When Khalid and Said moved to Washington in 1983, she was startled to see so many black people in her new home. But she quickly discovered that they were not nearly as knowledgeable about Africa as her husband.

Once, Said mentioned to an African American woman that she is a Somali and had lived in Africa. When the woman asked, “Do you speak the ooga-booga language?” Said was startled. “What’s that?” Said asked.

She speaks three languages — Somali, Swahili and English — and at the time knew nothing of Tarzan movies, where such insulting characterizations of African language can be heard.

Meanwhile, Khalid had his own problems at Howard University. Black women he knew looked past his wife’s chocolate-colored skin and focused on her narrow nose, straight hair and thin lips. “Sunni has gone and married a white black woman,” he recalled a friend saying. He lowered his head for shame while recounting the story at his Baltimore home.

His wife stiffened with indignation. “What is a European feature?” she demanded. “What is an African feature? It is an insult to a Somali for someone to ask if you are half-Indian, the way African Americans do. I am not an Indian. I am not white. Only in America. When I walk in London, no one would mistake me for a Nigerian. They look at me and say, ‘You are Somali.’ It’s education, education, education!”

But little is taught of Africa or African Americans in U.S. schools, said Pierre, the anthropologist — an almost exclusive emphasis on white American and European history is a legacy of second-class citizenship that African Americans endure.

After arriving in America, masses of impoverished West Indians and Africans see a land of plenty — and don’t understand why black natives haven’t flourished. The immigrants don’t realize that black Americans were enslaved the longest, and that after emancipation, they lived under legal segregation.

What most African Americans know of black immigrants comes from foreign news accounts and Hollywood, Pierre said. She was hard pressed to recall a major motion picture about Africa — “Out of Africa,” “Gorillas in the Mist,” “I Dreamed of Africa,” “Congo” — that was not set in the jungle.

“Think about it,” she said. “If you’re being bombarded by these images of poor, destituted countries, you don’t want to be associated with that. Think about Tarzan in Africa.

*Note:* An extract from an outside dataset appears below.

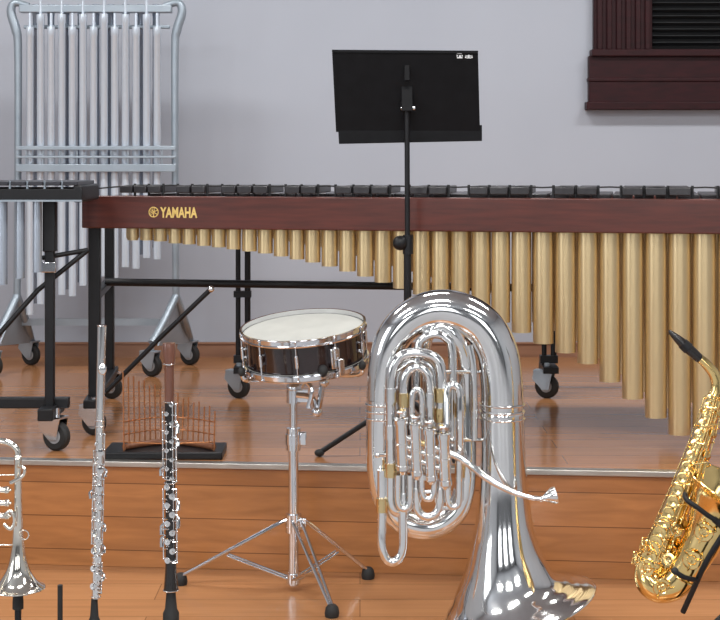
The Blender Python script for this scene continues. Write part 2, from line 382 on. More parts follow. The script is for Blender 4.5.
# ---------------- MUSIC STAND
YM=4.86; ms=empty('music_stand',P(407,454,YM),'black orchestral music stand seen from behind','music stand')
def S(px,py,dy=0): return P(px,py,YM,dy)
k=B(); n0=[S(332,50,-.085),S(478,51,-.085),S(480,132,.0),S(336,132,.0)]
k.prism(n0,(0,.004,.001)); k.beam(S(332,51,-.085),S(478,52,-.085),.008,.008)
k.done('desk',SATIN,ms,'black metal desk panel')
k=B(); k.hexa([S(339,144,.0),S(338,127,-.002),S(339,144,.06),S(338,127,.06),S(482,141,.0),S(482,125,-.002),S(482,141,.06),S(482,125,.06)]); k.done('desk_shelf',SATIN,ms,bevel=.002)
k=B(); k.box(S(407,92,-.050),(.036,.006,.13),Matrix.Rotation(math.radians(-16),3,'X')); k.box(S(407,72,-.072),(.018,.008,.06),Matrix.Rotation(math.radians(-16),3,'X')); k.box(S(407,106,-.035),(.042,.024,.028)); k.done('desk_bracket',SATIN,ms,bevel=.002)
B().cyl(S(401,108,-.05),S(415,108,-.05),.008).done('tilt_knob',CHROME,ms)
B().cyl(S(407,108,-.035),S(407.5,245,-.02),.0085).done('inner_pole',BLACK,ms)
B().cyl(S(407.5,240,-.02),S(408,440,-.0),.0125).done('outer_pole',BLACK,ms)
k=B(); k.ball(S(400,243,-.03),.024,(1,.9,1)); k.cyl(S(408,235,-.02),S(408,254,-.02),.017); k.done('height_knob',BLACK,ms)
for an in(190,68,312):
    a=math.radians(an); d=Vector((math.cos(a),math.sin(a),0)); b0=S(408,440)
    R=.29 if an!=312 else .22
    ft=Vector((b0.x,YM,ST+.012))+d*R
    k=B(); k.tube([Vector((b0.x,YM,ST+.17))+d*.01,Vector((b0.x,YM,ST+.145))+d*.07,ft],.0085,10,4); k.done('leg',BLACK,ms)
    B().ball(ft,.0125,(1.3,1.3,.95)).done('rubber_foot',RUBBER,ms)
B().cyl(Vector((b0.x,YM,ST+.10)),Vector((b0.x,YM,ST+.19)),.017).done('leg_hub',BLACK,ms)
k=B()
def sq(px0,py0,px1,py1):
    t=((py0+py1)/2-50)/82; dy=-.085+t*.085-.0015
    a=S(px0,py0,dy); b2=S(px1,py1,dy); k.box((a+b2)/2,(abs(b2.x-a.x),.001,abs(a.z-b2.z)))
for q in[(457,53,462,54),(459,54.5,461,58),(457,57,462.5,58.3),(456.6,55,457.8,56.5),(461.6,55,462.8,56.5),(468,53,469.5,58.3),(465,54,466.3,58),(471.3,54,472.6,58),(465,55.5,472.6,56.5),(466.5,57.4,471,58.4)]: sq(*q)
k.done('printed_mark',WHITEP,ms,'tiny white printed marks')
# ---------------- SNARE DRUM
sd=P(303,327,4.47)
R4=Matrix.Rotation(math.radians(4.5),4,'Y').inverted()@Matrix.Rotation(math.radians(8),4,'X'); MD=Matrix.Translation(sd)@R4
DH=.108
dr=empty('snare_drum',(MD@Vector((0,0,-DH-.01))),'black lacquered snare drum with chrome hoops and white head','drum')
B().lathe([(.174,-.012),(.178,-.012),(.178,-DH+.012),(.174,-DH+.012)],(0,0,0),seg=56,close=True).xf(MD).done('drum_shell',SHELL,dr)
B().lathe([(.001,-.004),(.168,-.004),(.181,-.006),(.182,-.014)],(0,0,0),seg=56).xf(MD).done('batter_head',HEAD,dr)
B().lathe([(.001,-DH+.004),(.168,-DH+.004),(.181,-DH+.006),(.182,-DH+.014)],(0,0,0),seg=56).xf(MD).done('resonant_head',HEAD,dr)
for nm,z0,sg in(('top_hoop',0,1),('bottom_hoop',-DH,-1)):
    pr=[(.183,z0-.013*sg),(.190,z0-.013*sg),(.191,z0-.009*sg),(.1855,z0-.007*sg),(.1855,z0+.005*sg),(.189,z0+.007*sg),(.1885,z0+.009*sg),(.183,z0+.0085*sg)]
    B().lathe(pr,(0,0,0),seg=64,close=True).xf(MD).done(nm,CHROME,dr)
for i in range(10):
    a=2*math.pi*(i+.35)/10; d=Vector((math.cos(a),math.sin(a),0)); 
    k=B(); k.cyl(d*.1875+Vector((0,0,.004)),d*.1875+Vector((0,0,-DH-.004)),.0024,seg=8)
    k.ball(d*.1875+Vector((0,0,.004)),.0050,seg=8,rg=6); k.ball(d*.1875+Vector((0,0,-DH-.005)),.0050,seg=8,rg=6)
    k.cyl(d*.187+Vector((0,0,-.038)),d*.187+Vector((0,0,-.072)),.0060,seg=12)
    for z in(-.042,-.067): k.cyl(d*.176+Vector((0,0,z)),d*.188+Vector((0,0,z)),.0055,seg=10)
    k.xf(MD).done('lug',CHROME,dr)
a=math.radians(-62); d=Vector((math.cos(a),math.sin(a),0))
k=B(); k.box(d*.190+Vector((0,0,-.055)),(.024,.028,.060),Matrix.Rotation(a,3,'Z')); k.cyl(d*.20+Vector((0,0,-.02)),d*.20+Vector((0,0,-.06)),.006); k.box(d*.206+Vector((.012,0,-.08)),(.010,.018,.05),Matrix.Rotation(a,3,'Z')); k.xf(MD).done('snare_strainer',CHROME,dr,bevel=.003)
k=B(); 
for i in range(14): k.cyl((-.15,-.02+.003*i,-DH+.0015),(.15,-.02+.003*i,-DH+.0015),.0009,seg=5)
k.xf(MD).done('snare_wires',CHROME,dr)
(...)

You don’t want to be associated with all those people who were depicted as savages. All you know of Africa is primitives, war, destitution, hunger.”

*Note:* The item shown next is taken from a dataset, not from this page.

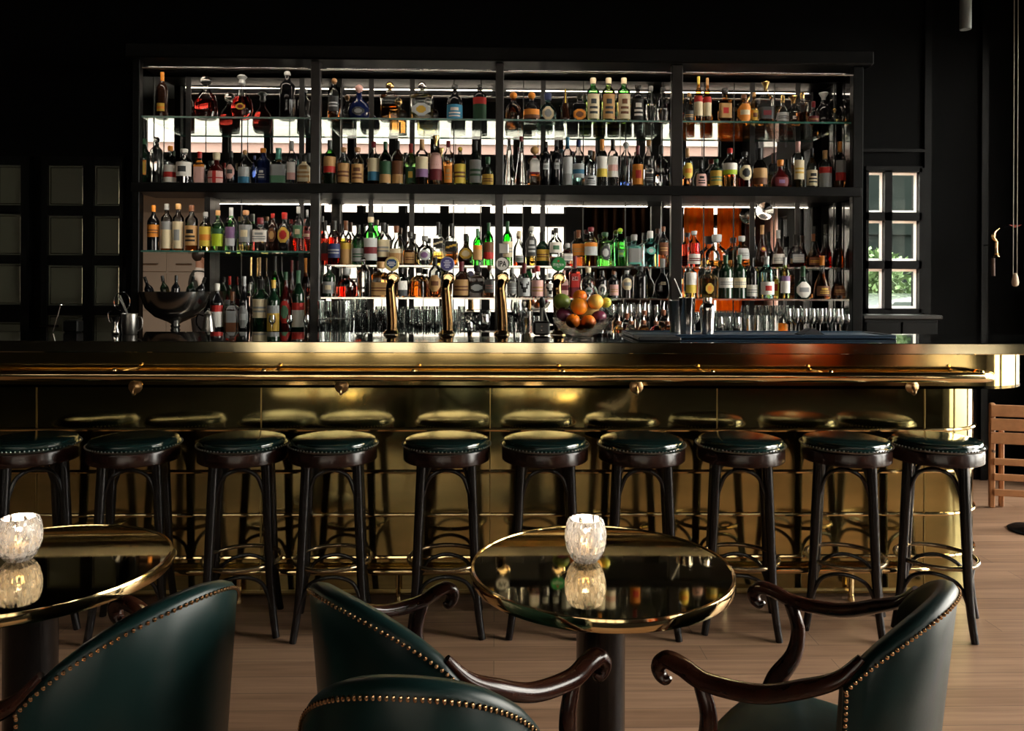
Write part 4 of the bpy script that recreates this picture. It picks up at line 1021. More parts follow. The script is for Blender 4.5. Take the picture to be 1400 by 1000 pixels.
  (561,317,19,'bell','clear','rum',.45,L('tan','brown','text',.06,.38,90),K('black','cork'),'round shouldered bottle of whisky with black cork'),
  (581,323,22,'bell','clear','clear',.2,L('silver','purple','disc',.18,.52,90),K('grey','cork'),'round shouldered clear bottle with violet crest'),
  (599,304,13,'square','clear','gold',.32,L('black','cream','diag',.42,.62,150),K('black','foil'),'square whisky bottle with slanted black label'),
  (617,306,15,'square','clear','orange',.42,L('black','gold','diag',.34,.58,150),K('black','foil'),'square whisky bottle with slanted gold label'),
  (637,320,22,'round','dbrown',None,0,L('gold','cream','disc',.22,.55,110),K('black'),'dark brown flask with golden oval medallion'),
  (653,313,14,'wine','bgreen','bgreen',.5,L('tan','orange','top',.16,.55,160),K('green','foil'),'green whiskey bottle with orange label'),
  (668,305,14,'wine','bgreen','bgreen',.5,L('brown','red','low',.16,.55,160),K('dgreen','foil'),'green whiskey bottle with brown label'),
 ]),
 'lowest shelf of the second bay':(lambda: Z2,[
  (450,363,17,'spirit','dkgreen',None,0,L('grey','cream','centre',.12,.48,150),K('steel','cap'),'dark bottle with grey label and steel cap'),
  (474,367,28,'squat','clear','red',.36,None,K('silver','cork'),'wide squat bottle of red liqueur'),
  (497,352,20,'spirit','solid','clear',0,None,K('glass','ball'),'faceted clear decanter with slender neck'),
  (521,358,25,'square','clear','orange',.70,L('tan','brown','text',.06,.42,150),K('tan','cork'),'square bottle of orange liqueur with tan label'),
  (549,366,21,'bell','clear','clear',.1,L('white','dgrey','low',.05,.55,110),K('black'),'clear dome shaped bottle with white label'),
  (573,366,27,'bell','clear','orange',.55,None,K('black'),'ribbed dome bottle full of orange red spirit'),
  (595,352,18,'spirit','smoke','rum',.3,L('tan','brown','oval',.15,.55,120),K('black','foil'),'clear bottle with olive oval label'),
  (631,358,23,'bell','dbrown',None,0,L('tan','brown','text',.06,.50,150),K('wine','foil'),'dark brown bell shaped bottle with tan label'),
  (652,363,20,'square','dbrown',None,0,L('black','silver','disc',.14,.48,140),K('black','cork'),'dark square bottle with black medallion'),
  (669,363,13,'spirit','clear','brown',.2,L('grey','pink','text',.16,.55,120),K('brown'),'slim clear bottle with grey label'),
 ]),
 'steel shelf of the third bay':(lambda: Z1,[
  (694,303,14,'wine','bgreen','green',.5,L('cream','grey','text',.20,.55,160),K('dgreen','foil'),'green bottle with cream label beside the upright'),
  (710,316,15,'bell','clear','red',.15,L('grey','dgreen','text',.1,.3,100),K('cream','cork'),'clear rounded bottle with pale cork'),
  (727,310,14,'spirit','clear','gold',.25,L('dgrey','silver','print',.25,.75,140),K('silver','cork'),'silver grey bottle with black label'),
  (742,317,19,'bell','dkgreen',None,0,L('gold','brown','text',.16,.48,160),K('black','foil'),'dark green bottle with gold label'),
  (760,312,17,'spirit','clear','clear',.25,L('white','green','centre',.35,.62,150),K('black','cap'),'clear bottle with white label, black cap'),
  (776,333,14,'square','clear','red',.12,L('white','grey','text',.25,.55,150),K('silver','cork'),'short clear bottle with silver cork'),
  (791,315,18,'spirit','clear','rum',.25,L('orange','tan','text',.30,.62,160),K('brown','foil'),'amber bottle with orange label'),
  (808,311,18,'spirit','clear','orange',.62,L('silver','orange','top',.28,.60,160),K('wine','cork'),'orange bottle with silver grey label'),
  (827,318,19,'tall','ygreen','green',.30,L('dgrey','silver','disc',.20,.60,90),K('dgreen','cork'),'pale green bottle with grey medallion'),
  (848,312,17,'tall','bgreen','bgreen',.62,L('green','lime','text',.25,.42,50),K('ygreen' if False else 'lime','ball'),'vivid green bottle with lime stopper'),
  (867,321,19,'square','teal','teal',.62,L('grey','teal','frame',.08,.62,120),K('grey','cork'),'square blue green bottle with grey label'),
  (889,316,21,'square','teal','teal',.70,L('teal','silver','disc',.34,.54,60),K('silver'),'square turquoise bottle with small crest'),
  (907,310,14,'spirit','smoke','rum',.3,L('brown','tan','text',.3,.6,120),K('brown'),'amber bottle at the right upright'),
 ]),
 'lowest shelf of the third bay':(lambda: Z2,[
  (701,366,13,'spirit','smoke','clear',.4,L('grey','silver','text',.14,.5,150),K('silver','foil'),'grey blue bottle with silver neck'),
  (717,361,18,'bell','clear','rose',.3,L('silver','black','vee',.05,.58,150),K('wine','foil'),'pale bottle with black star mark and wine red cork'),
  (735,364,18,'bell','clear','rose',.3,L('pink','tan','text',.05,.55,150),K('red','cork'),'pale pink bottle with red cork'),
  (752,374,16,'bell','clear','rose',.3,L('white','black','vee',.05,.58,150),K('silver'),'pale bottle with black star mark, silver cap'),
  (771,370,12,'square','clear','red',.2,L('pink','wine','band',.1,.7,150),K('pink'),'small pink labelled square bottle'),
  (786,350,15,'square','clear','red',.62,L('red','wine','low',.03,.58,160),K('wine','foil'),'ruby red square bottle with the number 24'),
  (804,366,24,'bell','solid','clear',0,L('grey','dgreen','oval',.12,.35,60),K('cream','cork'),'bell shaped crystal bottle behind the fruit'),
  (823,370,15,'spirit','black',None,0,L('white','dgrey','disc',.12,.5,90),K('black'),'dark bottle with white shield label'),
  (839,371,15,'spirit','black',None,0,L('pink','tan','text',.1,.5,110),K('brown'),'dark bottle with pale pink label'),
  (857,370,14,'spirit','black',None,0,L('cream','grey','oval',.30,.72,150),K('silver'),'black bottle with white bow shaped label'),
  (876,364,19,'tall','black',None,0,None,K('dgrey','cap'),'plain black bottle with grey cap'),
  (906,354,23,'round','black',None,0,L('cream','grey','text',.34,.42,40),K('silver','cap'),'wide plain black flask beside the upright'),
 ]),
 'steel shelf of the right bay':(lambda: Z1,[
  (949,316,17,'spirit','clear','red',.66,L('white','wine','text',.08,.36,150),K('silver','cork'),'bottle of red aperitif with white label'),
  (980,321,32,'squat','clear','amber',.2,None,K('silver','cork'),'wide low clear decanter with silver cork'),
  (1014,323,23,'bell','clear','orange',.25,L('silver','grey','text',.25,.60,90),K('silver','cork'),'large round shouldered clear bottle'),
  (1042,308,19,'cognac','dbrown',None,0,L('wine','gold','disc',.36,.50,70),K('tan','foil'),'dark cognac bottle with small gold disc'),
  (1064,315,19,'cognac','dbrown',None,0,L('white','grey','text',.10,.36,140),K('silver','foil'),'brown bottle with white label'),
  (1089,321,25,'squat','clear','dred',.12,L('silver','white','text',.15,.4,80),K('black','foil'),'curved clear bottle with black neck'),
  (1112,320,17,'cognac','clear','rum',.34,L('brown','gold','text',.08,.30,120),K('brown','foil'),'amber cognac bottle with brown neck'),
  (1129,307,17,'cognac','clear','dred',.45,None,K('black','foil'),'long necked dark red bottle, left of two'),
  (1146,308,15,'cognac','clear','rum',.45,None,K('black','foil'),'long necked brown bottle beside the end post'),
 ]),
 'lowest shelf of the right bay':(lambda: Z2,[
  (944,358,18,'tall','clear','gold',.2,L('white','yellow','low',.15,.70,110),None,'clear cylindrical bottle with white and yellow label'),
  (968,361,30,'square','clear','amber',.58,L('gold','orange','disc',.14,.44,50),K('glass','ball'),'square crystal decanter of amber whisky'),
  (992,349,20,'wine','dkgreen',None,0,L('white','grey','text',.25,.48,150),K('dgreen','foil'),'black wine bottle with white label, left of three'),
  (1011,349,19,'wine','dkgreen',None,0,L('cream','grey','text',.25,.48,150),K('green','foil'),'green necked wine bottle with white label, middle of three'),
  (1028,353,19,'wine','black',None,0,L('white','grey','text',.06,.34,150),K('black','foil'),'black bottle with low white label, right of three'),
  (1048,351,21,'wine','teal','teal',.62,L('white','red','centre',.10,.40,130),K('silver','foil'),'turquoise vermouth bottle with white label'),
  (1060,370,9,'wine','amberg','gold',.5,L('yellow','red','centre',.1,.7,150),K('black'),'thin yellow labelled bottle'),
  (1073,352,14,'wine','ygreen','ygreen',.75,L('white','purple','top',.14,.55,140),K('silver','foil'),'yellow green bottle with white label'),
  (1098,364,29,'round','dkgreen',None,0,L('white','grey','oval',.04,.52,130),K('dgreen','foil'),'flat round green bottle with round white label'),
  (1124,350,23,'cognac','clear','rum',.58,L('brown','gold','print',.08,.30,120),K('orange','foil'),'amber brandy bottle with long orange neck'),
  (1146,366,19,'cognac','clear','brown',.50,L('brown','tan','text',.12,.42,120),K('dgrey'),'brown brandy bottle beside the end post'),
 ]),
}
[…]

Last year, Will Smith, the black American actor, traveled to Mozambique for the first time during the filming of “Ali.” “Everything I knew about Africa was a solid 80 percent false,” he told a reporter for the Los Angeles Times. “I was embarrassed when I realized there were tall buildings and Mercedes and big cities and fine women.

“I was so miseducated,” Smith said. “It has the best and worst of everything. It’s like God visits everywhere else, but he lives in Africa.”

Ethiopian Lily Assegid said Africans also stubbornly hold on to stereotypes. But as in Smith’s case, she said, they can fade away with time.

“When our parents came to this country in the 1950s,” Assegid said, “many of them went to white schools, the better schools, and didn’t interact with African Americans. What they were learning about African Americans was very prejudiced.

“But they didn’t see themselves as what they were hearing African Americans get called,” Assegid said. “They said, ‘No, no, no, we’re Ethiopians. We’re Africans. We’re different.’ They would go back home and spread these stories.”

Now, living in Washington, Assegid doesn’t believe a word her parents and others said. “As far as I’m concerned, African Americans are as much a part of Africa as a newborn child right now,” she said. “They’re a part of the people. The only difference is the culture they were born into. I believe that for all black people.